Przy aktualnym kursie franka daje to kwotę sięgającą 437 340 zł. To suma, za którą można kupić kawalerkę w Warszawie albo fabrycznie nowe BMW M3 w wersji podstawowej. A to nadal nie koniec. Bo do "rachunku" wystawionego mężczyźnie, dopisanych zostało także 13 000 franków w ramach opłat sądowych. To daje dodatkowe 57 720 zł i powiększa sumę do 495 060 zł.

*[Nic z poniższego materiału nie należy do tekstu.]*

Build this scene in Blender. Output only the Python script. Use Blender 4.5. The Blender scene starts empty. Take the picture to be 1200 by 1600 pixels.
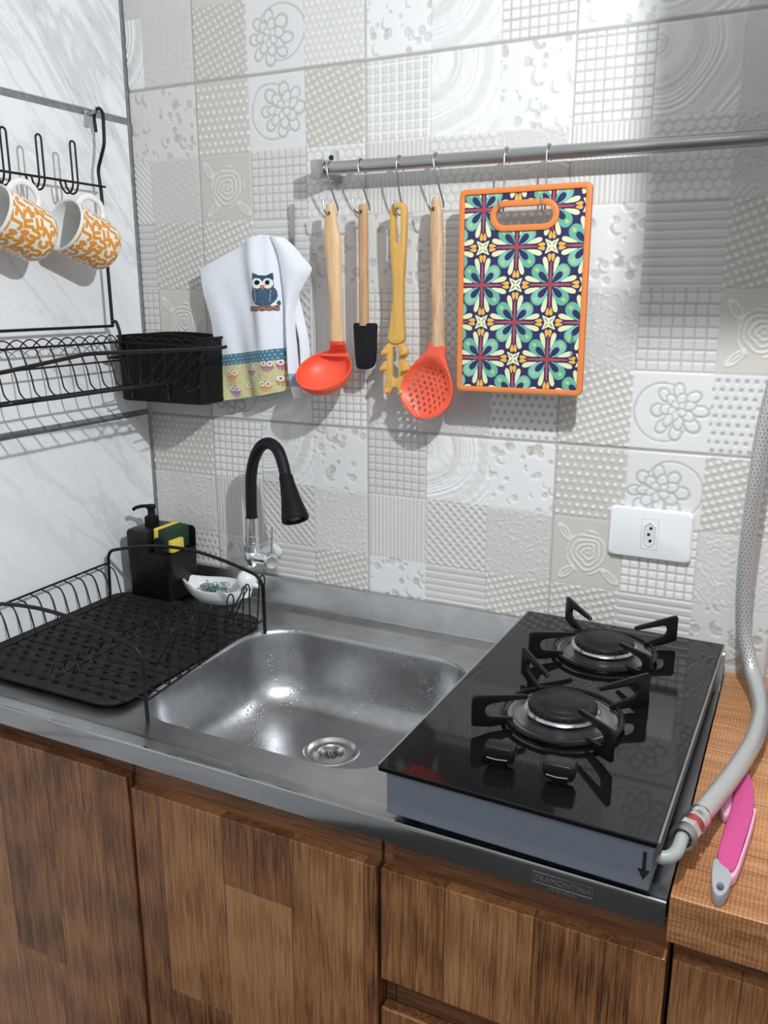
import bpy, bmesh, math, random
import numpy as np
from mathutils import Vector, Matrix

C = bpy.context.scene.collection
sc = bpy.context.scene
PI = math.pi
random.seed(4)

# ------------------------------------------------------------------ camera
cam_d = bpy.data.cameras.new('camera')
cam = bpy.data.objects.new('camera', cam_d)
C.objects.link(cam)
cam_d.sensor_fit = 'VERTICAL'
cam_d.sensor_height = 36.0
cam_d.lens = 36.0 * 1332.0 / 1600.0
cam_d.clip_start = 0.02
YAW, PITCH, ROLL = 0.45998, 0.25316, -0.0016
fw = Vector((-math.sin(YAW) * math.cos(PITCH), math.cos(YAW) * math.cos(PITCH), -math.sin(PITCH)))
rt = Vector((math.cos(YAW), math.sin(YAW), 0))
up = rt.cross(fw)
r2 = rt * math.cos(ROLL) + up * math.sin(ROLL)
u2 = -rt * math.sin(ROLL) + up * math.cos(ROLL)
M = Matrix((r2, u2, -fw)).transposed().to_4x4()
M.translation = (1.12343, -1.26022, 1.43266)
cam.matrix_world = M
sc.camera = cam

# ------------------------------------------------------------------ light, world, exposure
sc.view_settings.view_transform = 'Standard'
sc.view_settings.look = 'None'
sc.view_settings.gamma = 1.0
sc.view_settings.use_curve_mapping = False
sc.view_settings.exposure = 0.24
BULB = (1.04, -0.62, 1.79)
BULB_W = 22.5
AMBIENT = 0.62
w = bpy.data.worlds.new('world')
sc.world = w
w.use_nodes = True
# a dim room: pale towards the ceiling, darker towards the floor
wt = w.node_tree
wtc = wt.nodes.new('ShaderNodeTexCoord'); wsp = wt.nodes.new('ShaderNodeSeparateXYZ'); wcr = wt.nodes.new('ShaderNodeValToRGB')
wmr = wt.nodes.new('ShaderNodeMapRange'); wmr.inputs['From Min'].default_value = -1.0
wt.links.new(wtc.outputs['Generated'], wsp.inputs[0]); wt.links.new(wsp.outputs['Z'], wmr.inputs['Value']); wt.links.new(wmr.outputs[0], wcr.inputs[0])
wcr.color_ramp.elements[0].position = 0.44; wcr.color_ramp.elements[0].color = (0.22, 0.23, 0.25, 1)
wcr.color_ramp.elements[1].position = 0.74; wcr.color_ramp.elements[1].color = (1.30, 1.36, 1.42, 1)
wt.links.new(wcr.outputs[0], wt.nodes['Background'].inputs[0])
w.node_tree.nodes['Background'].inputs[1].default_value = AMBIENT
ld = bpy.data.lights.new('lamp_bulb_light', 'POINT')
ld.energy = BULB_W
ld.color = (0.95, 0.98, 1.0)
ld.shadow_soft_size = 0.010
ld.use_nodes = True                      # linear fall-off instead of inverse-square, to even out the wall brightness
lnt = ld.node_tree
lf = lnt.nodes.new('ShaderNodeLightFalloff'); lf.inputs['Strength'].default_value = 1.0
lem = [n for n in lnt.nodes if n.type == 'EMISSION'][0]
lnt.links.new(lf.outputs['Linear'], lem.inputs['Strength'])
lo = bpy.data.objects.new('lamp_bulb_light', ld)
lo.location = BULB
C.objects.link(lo)
la = bpy.data.lights.new('added_fill_light', 'AREA')  # soft overhead fill added to brighten the counter, no fixture modelled
la.shape = 'SQUARE'; la.size = 0.7; la.energy = 9.0; la.color = (0.97, 0.98, 1.0)
lao = bpy.data.objects.new('added_fill_light', la)
lao.location = (1.25, -1.7, 2.55)
C.objects.link(lao)

# ------------------------------------------------------------------ helpers: objects
def tag(o, label, cat, group=None, kind=None):
    if label: o['label'] = label
    if cat: o['category'] = cat
    if group: o['group'] = group
    if kind: o['kind'] = kind
    return o

WL = {}
def thing(name, label, cat, loc, group=None):
    o = bpy.data.objects.new(name, None)
    C.objects.link(o)
    o.empty_display_size = 0.02
    o.location = loc
    WL[o.name] = Vector(loc)
    return tag(o, label, cat, group)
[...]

Rekordzista w Szwajcarii dostał blisko milion zł mandatu za prędkość

Jazda na zderzaku kosztowała tego kierowcę w sumie 111 500 franków. I z tą kwotą kierujący nie wpisał się na jedynkę listy najdroższych mandatów w Szwajcarii. Numerem jeden od 2010 r. jest kierujący, który o prawie 60 km/h przekroczył dozwoloną prędkość. W jego przypadku sąd orzekł grzywnę sięgającą 300 000 franków. W tamtym czasie oznaczało to po przeliczeniu sumę na poziomie jakiś 900 tys. zł. Po dzisiejszym kursie mówilibyśmy o sumie przekraczającej 1,3 mln zł.

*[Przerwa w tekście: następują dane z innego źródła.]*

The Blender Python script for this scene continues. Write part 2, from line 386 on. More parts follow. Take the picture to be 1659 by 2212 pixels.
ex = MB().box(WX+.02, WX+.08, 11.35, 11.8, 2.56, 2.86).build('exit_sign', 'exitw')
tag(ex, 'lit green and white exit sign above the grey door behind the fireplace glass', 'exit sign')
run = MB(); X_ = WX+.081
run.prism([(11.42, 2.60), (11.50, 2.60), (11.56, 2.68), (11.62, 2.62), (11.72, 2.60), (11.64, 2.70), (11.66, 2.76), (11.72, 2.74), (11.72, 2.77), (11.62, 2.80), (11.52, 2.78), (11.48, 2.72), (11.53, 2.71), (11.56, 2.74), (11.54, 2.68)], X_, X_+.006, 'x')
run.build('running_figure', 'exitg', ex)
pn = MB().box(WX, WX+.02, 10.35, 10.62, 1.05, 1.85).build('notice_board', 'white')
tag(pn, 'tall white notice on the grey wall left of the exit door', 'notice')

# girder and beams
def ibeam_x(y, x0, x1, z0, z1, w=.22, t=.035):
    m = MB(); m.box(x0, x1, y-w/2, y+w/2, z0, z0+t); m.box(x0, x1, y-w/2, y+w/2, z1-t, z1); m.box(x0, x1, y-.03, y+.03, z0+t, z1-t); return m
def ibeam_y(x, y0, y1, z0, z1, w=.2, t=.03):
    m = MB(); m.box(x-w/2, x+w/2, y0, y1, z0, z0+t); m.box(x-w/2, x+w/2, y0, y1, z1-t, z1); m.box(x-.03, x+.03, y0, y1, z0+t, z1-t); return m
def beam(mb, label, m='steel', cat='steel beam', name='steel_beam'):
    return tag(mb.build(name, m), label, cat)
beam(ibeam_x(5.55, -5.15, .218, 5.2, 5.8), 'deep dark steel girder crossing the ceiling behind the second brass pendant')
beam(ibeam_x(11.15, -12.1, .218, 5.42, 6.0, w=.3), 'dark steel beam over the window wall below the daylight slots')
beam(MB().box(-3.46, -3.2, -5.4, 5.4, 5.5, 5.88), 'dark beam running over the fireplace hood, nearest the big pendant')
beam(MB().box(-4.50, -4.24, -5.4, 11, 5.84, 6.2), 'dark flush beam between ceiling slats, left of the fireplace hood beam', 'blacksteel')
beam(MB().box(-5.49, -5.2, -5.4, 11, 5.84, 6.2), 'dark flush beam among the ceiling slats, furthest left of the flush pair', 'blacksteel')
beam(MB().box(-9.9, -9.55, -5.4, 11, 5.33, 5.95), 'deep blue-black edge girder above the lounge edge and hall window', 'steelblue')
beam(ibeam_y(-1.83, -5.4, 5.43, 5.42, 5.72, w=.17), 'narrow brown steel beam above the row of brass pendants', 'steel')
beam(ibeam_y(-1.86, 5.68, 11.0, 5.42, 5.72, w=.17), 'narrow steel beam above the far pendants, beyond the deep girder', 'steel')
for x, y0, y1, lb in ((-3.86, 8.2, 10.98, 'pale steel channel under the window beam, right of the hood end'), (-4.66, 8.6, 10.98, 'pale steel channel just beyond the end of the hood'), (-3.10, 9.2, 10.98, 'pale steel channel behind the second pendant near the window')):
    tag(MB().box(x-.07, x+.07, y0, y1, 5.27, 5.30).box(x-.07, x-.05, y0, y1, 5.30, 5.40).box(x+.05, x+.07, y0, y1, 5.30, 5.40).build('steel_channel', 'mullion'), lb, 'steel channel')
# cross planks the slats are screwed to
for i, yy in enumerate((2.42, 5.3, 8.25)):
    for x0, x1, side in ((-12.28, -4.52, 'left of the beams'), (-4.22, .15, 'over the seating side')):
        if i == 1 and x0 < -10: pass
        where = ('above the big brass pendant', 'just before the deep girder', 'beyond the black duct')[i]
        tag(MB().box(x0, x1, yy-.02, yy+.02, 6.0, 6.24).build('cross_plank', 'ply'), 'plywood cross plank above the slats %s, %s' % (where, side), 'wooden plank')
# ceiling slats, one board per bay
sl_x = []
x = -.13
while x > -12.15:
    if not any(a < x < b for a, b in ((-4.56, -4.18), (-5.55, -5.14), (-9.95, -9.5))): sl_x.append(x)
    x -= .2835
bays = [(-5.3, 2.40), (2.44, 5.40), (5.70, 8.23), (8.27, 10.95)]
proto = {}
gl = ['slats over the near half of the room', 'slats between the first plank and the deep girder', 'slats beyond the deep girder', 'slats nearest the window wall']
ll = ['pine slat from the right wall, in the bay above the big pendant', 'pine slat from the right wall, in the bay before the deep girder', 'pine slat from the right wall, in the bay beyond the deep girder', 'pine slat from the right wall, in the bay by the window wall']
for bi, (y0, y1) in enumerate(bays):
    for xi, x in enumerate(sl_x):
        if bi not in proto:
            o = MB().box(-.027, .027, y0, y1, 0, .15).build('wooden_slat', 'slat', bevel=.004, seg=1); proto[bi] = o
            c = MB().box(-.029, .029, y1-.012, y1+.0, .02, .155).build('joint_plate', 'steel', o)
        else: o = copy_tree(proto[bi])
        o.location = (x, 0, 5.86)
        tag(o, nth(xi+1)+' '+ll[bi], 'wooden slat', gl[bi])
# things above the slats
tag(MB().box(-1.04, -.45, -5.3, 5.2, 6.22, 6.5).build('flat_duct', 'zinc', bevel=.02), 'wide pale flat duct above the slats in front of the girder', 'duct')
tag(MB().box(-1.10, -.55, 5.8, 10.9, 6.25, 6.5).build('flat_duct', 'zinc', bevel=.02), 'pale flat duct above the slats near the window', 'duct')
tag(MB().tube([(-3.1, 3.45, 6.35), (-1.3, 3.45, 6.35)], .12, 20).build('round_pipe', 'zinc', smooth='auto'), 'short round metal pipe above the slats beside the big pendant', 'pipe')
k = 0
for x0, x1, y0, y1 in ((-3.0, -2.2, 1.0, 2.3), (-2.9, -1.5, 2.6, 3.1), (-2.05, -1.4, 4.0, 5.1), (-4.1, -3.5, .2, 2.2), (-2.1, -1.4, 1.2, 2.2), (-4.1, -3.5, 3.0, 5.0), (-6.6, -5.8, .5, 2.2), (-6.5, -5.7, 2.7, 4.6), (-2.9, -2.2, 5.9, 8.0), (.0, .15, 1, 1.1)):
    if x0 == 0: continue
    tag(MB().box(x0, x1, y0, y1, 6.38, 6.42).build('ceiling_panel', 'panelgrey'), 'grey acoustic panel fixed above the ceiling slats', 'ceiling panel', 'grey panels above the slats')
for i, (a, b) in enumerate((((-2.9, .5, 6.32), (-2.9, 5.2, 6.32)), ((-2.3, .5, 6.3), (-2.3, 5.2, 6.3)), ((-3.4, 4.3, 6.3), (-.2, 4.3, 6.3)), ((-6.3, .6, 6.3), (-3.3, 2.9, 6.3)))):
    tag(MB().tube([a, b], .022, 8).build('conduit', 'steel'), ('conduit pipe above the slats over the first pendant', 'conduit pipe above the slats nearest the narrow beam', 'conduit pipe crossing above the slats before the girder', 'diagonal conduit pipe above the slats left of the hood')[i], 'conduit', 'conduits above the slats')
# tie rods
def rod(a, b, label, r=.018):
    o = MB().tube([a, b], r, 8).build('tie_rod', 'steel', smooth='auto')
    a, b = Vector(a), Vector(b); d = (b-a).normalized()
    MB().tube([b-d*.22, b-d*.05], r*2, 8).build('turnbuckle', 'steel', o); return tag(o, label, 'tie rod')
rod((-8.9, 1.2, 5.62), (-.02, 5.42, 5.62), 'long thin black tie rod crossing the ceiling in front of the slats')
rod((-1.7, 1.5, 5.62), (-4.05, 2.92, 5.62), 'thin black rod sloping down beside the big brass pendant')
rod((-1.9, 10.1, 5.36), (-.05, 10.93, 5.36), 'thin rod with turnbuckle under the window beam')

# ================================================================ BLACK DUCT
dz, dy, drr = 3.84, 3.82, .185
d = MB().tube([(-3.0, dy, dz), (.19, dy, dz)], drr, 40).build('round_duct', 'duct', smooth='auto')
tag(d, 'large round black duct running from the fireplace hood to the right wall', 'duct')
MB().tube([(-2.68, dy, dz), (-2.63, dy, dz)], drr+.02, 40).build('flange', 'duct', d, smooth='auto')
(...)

Jazda na zderzaku za 160 tys. franków. "Bo kierowca zarabia dużo"

Kary wymierzane kierowcom w Szwajcarii nie są zatem surowe. One okazują się wręcz drakońskie. Warto jednak dowiedzieć się, z czego wynikają decyzje szwajcarskich sądów. Sądy w Szwajcarii miarkując skalę grzywien, biorą pod uwagę dochody oskarżonych. Nie stosują sztywno ustalonego "cennika". Powód? Dolegliwość kary zależy od zarobków. A obywatele powinni odczuwać sankcje po równo. Słowo "równo" będzie zatem oznaczać inną kwotę w przypadku przysłowiowego hydraulika, a inną w przypadku milionera.

Szwajcarski sąd ustalił dochody kierowcy jadącego na zderzaku na kwotę 1,6 mln franków szwajcarskich rocznie. Sędzia doszedł zatem do wniosku, że niespełna 100 tys. franków będzie karą wystarczająco dolegliwą i bolesną dla kierującego. Odstraszy go we właściwym stopniu od podejmowania próby ponownego popełnienia wykroczenia.